The antenna is specially designed to match the wavelength of the target oscillations, while a custom power system covers the broad frequency range of the fluctuations. The operating principle is not so different from a violin string vibrating just right so as to build up an acoustic wave inside the sound box. The broadband power system lets us play all the notes in the scale.

The antenna sits extremely close to the plasma boundary, only one half centimeter (0.2 inches) away from the plasma that is 44 centimeters across. This close operation requires robust engineering to avoid melting the antenna. The plasma-facing materials must withstand temperatures that can exceed 1000ºC, the winding posts must accommodate thermal expansion of the wire, and the antenna must have protective plasma limiters at either side. These constraints add to already tough standards for the harsh in-vessel environment. But the additional effort is needed to maximize the antenna’s ability to shake the plasma edge and induce the desired fluctuations.

Exciting initial experiments have shown that the robust engineering has been worth it: the antenna successfully induces fluctuations in the plasma that are similar to the naturally occurring modes that first inspired the study. In some situations, the antenna-driven vibrations are the dominant feature in the relevant part of the frequency spectrum.

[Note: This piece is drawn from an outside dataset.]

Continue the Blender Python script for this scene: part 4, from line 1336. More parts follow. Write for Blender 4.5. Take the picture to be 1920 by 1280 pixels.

All this has been achieved using only 2 kW of input power – about a factor of one thousand smaller than power levels used for plasma heating, and only one fifth of the way to the antenna design limit.

While this early work has already taught us a great deal about the physics of the plasma edge, from a technological perspective, the ultimate hope is that an antenna such as this one may actively stimulate and control edge oscillations, giving fusion scientists and engineers that local valve to control heat and particle transport across the plasma boundary. Future experiments have already been planned to explore this very question, to learn whether these kinds of antennas will be control knobs to optimize the performance of the entire machine, and bring us a step closer to bottling a star.